What to produce: Please quote exactly the opening lines of the data, from the first line to the one where "COL = S.collection" appears.

Dataset:
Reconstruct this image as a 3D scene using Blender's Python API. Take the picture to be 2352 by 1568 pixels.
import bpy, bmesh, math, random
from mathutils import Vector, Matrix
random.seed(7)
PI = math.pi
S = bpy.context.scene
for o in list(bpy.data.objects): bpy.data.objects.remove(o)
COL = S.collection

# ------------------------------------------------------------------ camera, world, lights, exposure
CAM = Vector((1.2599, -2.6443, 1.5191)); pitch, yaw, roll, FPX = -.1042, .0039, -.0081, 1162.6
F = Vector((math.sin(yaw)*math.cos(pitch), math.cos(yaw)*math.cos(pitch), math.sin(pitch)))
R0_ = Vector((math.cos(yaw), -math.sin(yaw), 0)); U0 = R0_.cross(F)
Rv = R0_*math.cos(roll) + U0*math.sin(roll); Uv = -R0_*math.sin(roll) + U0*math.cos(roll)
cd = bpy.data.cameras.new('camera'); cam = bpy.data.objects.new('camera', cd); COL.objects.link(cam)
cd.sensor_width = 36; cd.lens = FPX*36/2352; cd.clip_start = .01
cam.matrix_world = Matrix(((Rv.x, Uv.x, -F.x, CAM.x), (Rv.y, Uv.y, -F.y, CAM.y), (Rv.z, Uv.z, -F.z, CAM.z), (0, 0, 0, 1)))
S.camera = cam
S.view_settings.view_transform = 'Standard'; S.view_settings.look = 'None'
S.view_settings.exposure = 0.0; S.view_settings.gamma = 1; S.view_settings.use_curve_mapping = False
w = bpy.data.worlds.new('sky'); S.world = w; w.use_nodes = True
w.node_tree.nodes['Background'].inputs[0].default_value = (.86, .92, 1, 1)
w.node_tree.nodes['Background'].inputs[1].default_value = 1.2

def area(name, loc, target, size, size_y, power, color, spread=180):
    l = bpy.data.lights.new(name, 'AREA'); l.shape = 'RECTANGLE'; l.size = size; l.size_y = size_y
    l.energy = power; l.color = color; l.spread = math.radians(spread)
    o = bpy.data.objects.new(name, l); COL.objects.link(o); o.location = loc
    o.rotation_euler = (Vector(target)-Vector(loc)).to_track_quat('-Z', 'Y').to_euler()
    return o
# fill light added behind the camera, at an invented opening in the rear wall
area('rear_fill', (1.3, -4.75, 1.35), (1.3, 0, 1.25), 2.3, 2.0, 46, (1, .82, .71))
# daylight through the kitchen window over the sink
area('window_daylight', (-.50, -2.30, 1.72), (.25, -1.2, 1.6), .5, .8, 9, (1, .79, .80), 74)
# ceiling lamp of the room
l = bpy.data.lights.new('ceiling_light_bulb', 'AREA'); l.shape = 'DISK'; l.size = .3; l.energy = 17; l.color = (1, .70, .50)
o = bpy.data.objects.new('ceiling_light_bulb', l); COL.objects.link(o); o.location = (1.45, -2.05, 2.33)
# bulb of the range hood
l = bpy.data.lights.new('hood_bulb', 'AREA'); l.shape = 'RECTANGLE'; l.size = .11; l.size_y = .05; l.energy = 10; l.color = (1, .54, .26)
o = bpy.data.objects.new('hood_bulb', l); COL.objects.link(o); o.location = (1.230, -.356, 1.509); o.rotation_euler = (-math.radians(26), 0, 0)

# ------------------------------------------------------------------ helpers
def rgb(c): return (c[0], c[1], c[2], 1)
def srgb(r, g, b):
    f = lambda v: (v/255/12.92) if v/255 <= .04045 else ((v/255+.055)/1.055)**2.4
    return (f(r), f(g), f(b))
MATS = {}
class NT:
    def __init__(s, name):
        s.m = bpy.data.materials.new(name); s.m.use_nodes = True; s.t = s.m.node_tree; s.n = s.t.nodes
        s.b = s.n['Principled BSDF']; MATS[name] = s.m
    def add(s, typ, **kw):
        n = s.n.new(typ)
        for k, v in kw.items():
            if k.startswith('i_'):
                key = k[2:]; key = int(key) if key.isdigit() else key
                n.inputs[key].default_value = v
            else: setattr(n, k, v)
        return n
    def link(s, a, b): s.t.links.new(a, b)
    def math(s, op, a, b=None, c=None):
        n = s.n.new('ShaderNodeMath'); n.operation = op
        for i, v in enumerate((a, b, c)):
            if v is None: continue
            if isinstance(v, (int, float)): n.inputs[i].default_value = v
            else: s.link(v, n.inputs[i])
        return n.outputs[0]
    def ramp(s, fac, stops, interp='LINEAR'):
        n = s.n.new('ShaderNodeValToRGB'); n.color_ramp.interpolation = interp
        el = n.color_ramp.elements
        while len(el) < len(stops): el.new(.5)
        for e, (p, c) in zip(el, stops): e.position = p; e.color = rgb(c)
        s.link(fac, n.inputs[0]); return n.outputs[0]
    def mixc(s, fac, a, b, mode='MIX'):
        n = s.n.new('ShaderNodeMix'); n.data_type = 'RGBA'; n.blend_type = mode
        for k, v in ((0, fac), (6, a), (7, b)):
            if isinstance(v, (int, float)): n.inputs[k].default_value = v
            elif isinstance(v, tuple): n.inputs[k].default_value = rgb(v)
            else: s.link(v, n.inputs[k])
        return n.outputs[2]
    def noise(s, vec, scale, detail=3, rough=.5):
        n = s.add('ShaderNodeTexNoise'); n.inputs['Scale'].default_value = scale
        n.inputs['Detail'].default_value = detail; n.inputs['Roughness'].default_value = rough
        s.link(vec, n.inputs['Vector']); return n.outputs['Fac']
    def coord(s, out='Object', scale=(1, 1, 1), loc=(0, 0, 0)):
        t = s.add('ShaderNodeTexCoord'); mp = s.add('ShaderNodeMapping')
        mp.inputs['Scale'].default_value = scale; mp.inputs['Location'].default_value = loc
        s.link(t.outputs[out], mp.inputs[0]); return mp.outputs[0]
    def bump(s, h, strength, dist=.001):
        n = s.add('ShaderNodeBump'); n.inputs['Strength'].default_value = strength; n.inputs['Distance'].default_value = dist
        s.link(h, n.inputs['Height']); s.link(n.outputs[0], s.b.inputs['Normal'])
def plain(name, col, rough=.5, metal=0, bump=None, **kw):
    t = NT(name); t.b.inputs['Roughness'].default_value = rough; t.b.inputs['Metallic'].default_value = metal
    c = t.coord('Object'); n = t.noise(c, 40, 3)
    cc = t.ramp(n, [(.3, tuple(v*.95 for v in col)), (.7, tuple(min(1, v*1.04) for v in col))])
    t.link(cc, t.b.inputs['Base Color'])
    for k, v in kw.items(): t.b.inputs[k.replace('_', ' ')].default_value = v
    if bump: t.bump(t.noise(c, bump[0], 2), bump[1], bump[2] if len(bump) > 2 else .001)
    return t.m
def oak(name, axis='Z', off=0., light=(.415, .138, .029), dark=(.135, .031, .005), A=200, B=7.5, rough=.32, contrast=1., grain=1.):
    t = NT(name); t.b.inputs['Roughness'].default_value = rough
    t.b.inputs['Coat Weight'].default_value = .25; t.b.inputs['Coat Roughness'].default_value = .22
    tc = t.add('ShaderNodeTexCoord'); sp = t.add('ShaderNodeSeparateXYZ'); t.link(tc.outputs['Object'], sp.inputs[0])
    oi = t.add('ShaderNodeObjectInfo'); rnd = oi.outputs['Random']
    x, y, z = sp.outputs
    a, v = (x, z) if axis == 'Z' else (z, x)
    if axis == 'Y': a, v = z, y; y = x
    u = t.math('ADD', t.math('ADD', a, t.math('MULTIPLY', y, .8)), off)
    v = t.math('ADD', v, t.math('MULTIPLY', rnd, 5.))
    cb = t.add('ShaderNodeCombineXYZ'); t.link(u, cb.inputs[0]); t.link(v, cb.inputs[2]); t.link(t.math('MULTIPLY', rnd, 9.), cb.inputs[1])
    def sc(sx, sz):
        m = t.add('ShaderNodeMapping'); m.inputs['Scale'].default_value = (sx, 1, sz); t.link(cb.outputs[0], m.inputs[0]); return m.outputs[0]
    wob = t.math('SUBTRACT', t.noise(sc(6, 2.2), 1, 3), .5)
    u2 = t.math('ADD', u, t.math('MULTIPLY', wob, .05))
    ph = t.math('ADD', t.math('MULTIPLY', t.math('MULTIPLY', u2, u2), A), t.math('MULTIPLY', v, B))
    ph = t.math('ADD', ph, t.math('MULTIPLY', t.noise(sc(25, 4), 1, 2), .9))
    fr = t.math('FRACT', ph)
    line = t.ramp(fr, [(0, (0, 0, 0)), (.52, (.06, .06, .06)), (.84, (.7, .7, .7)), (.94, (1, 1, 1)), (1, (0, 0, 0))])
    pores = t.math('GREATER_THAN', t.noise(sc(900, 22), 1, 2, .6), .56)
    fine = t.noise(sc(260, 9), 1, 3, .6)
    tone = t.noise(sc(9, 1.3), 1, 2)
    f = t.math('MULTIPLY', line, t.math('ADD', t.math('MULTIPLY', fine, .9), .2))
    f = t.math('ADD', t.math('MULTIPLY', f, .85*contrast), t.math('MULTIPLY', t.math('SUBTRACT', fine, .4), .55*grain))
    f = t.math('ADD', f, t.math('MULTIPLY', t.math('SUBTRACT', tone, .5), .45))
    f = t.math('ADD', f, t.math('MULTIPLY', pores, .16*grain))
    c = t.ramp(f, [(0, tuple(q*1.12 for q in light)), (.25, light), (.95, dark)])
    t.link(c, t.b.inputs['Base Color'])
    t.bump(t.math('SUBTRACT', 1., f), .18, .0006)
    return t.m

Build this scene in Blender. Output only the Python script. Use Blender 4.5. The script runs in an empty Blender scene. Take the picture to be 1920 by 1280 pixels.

Reply to the exercise:
Reconstruct this image as a 3D scene using Blender's Python API. Take the picture to be 2352 by 1568 pixels.
import bpy, bmesh, math, random
from mathutils import Vector, Matrix
random.seed(7)
PI = math.pi
S = bpy.context.scene
for o in list(bpy.data.objects): bpy.data.objects.remove(o)
COL = S.collection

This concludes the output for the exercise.